Ist mithin ein Zulassungsgrund nach § 160 Abs 2 Nr 3 SGG nicht formgerecht gerügt worden und daher die Nichtzulassungsbeschwerde hinsichtlich der vom LSG getroffenen prozessualen Entscheidung unzulässig, kann auch der weiter geltend gemachte Zulassungsgrund einer die Sachentscheidung betreffenden Rechtsfrage von grundsätzlicher Bedeutung nicht zur Zulässigkeit der Revision führen, selbst wenn diese Rechtsfrage klärungsbedürftig wäre. Denn zur Klärungsbedürftigkeit der Rechtsfrage müßte ihre Klärungsfähigkeit hinzutreten. Daran fehlt es, wenn das Revisionsgericht nach einer wegen einer klärungsbedürftigen Rechtsfrage zugelassenen Revision über diese nicht sachlich entscheiden könnte, weil dem ein von Amts wegen zu beachtender Verfahrensmangel entgegensteht.

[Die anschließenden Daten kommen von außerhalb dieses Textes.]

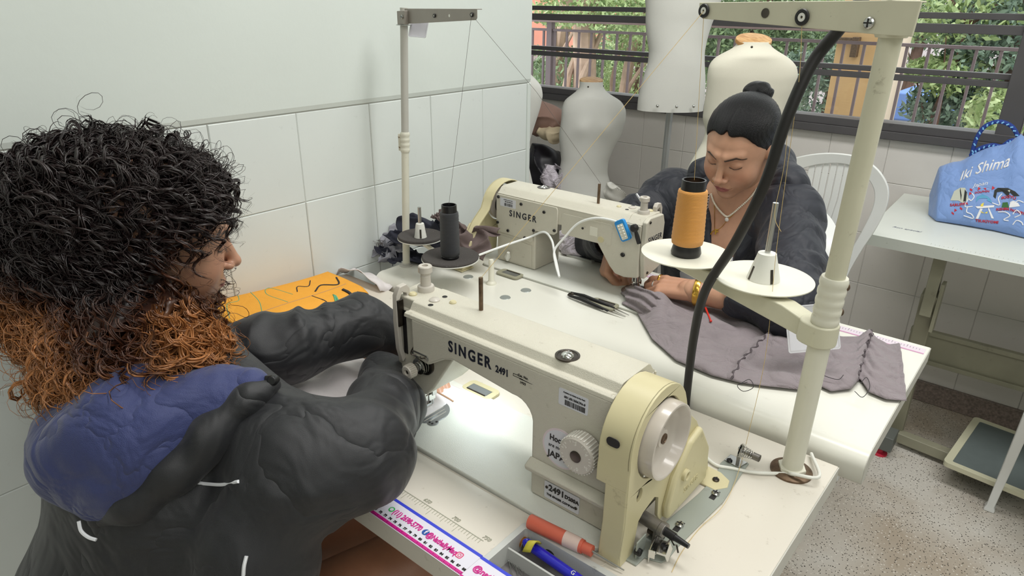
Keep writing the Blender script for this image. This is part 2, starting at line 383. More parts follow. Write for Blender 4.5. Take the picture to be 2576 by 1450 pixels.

Ist das Revisionsgericht mangels einer die Verwerfung der Berufung betreffenden zulässigen Beschwerde an diese Entscheidung gebunden, kommt eine Entscheidung für die nach Meinung der Klägerin klärungsbedürftigen sachlich-rechtlichen Fragen nicht in Betracht. Damit fehlt der Rechtssache eine grundsätzliche Bedeutung.
Die Nichtzulassungsbeschwerde ist somit mangels formgerechter Darlegung eines Zulassungsgrundes in entsprechender Anwendung des § 169 Satz 3 SGG als unzulässig zu verwerfen.
Die Kostenentscheidung ergeht in entsprechender Anwendung des § 193 SGG.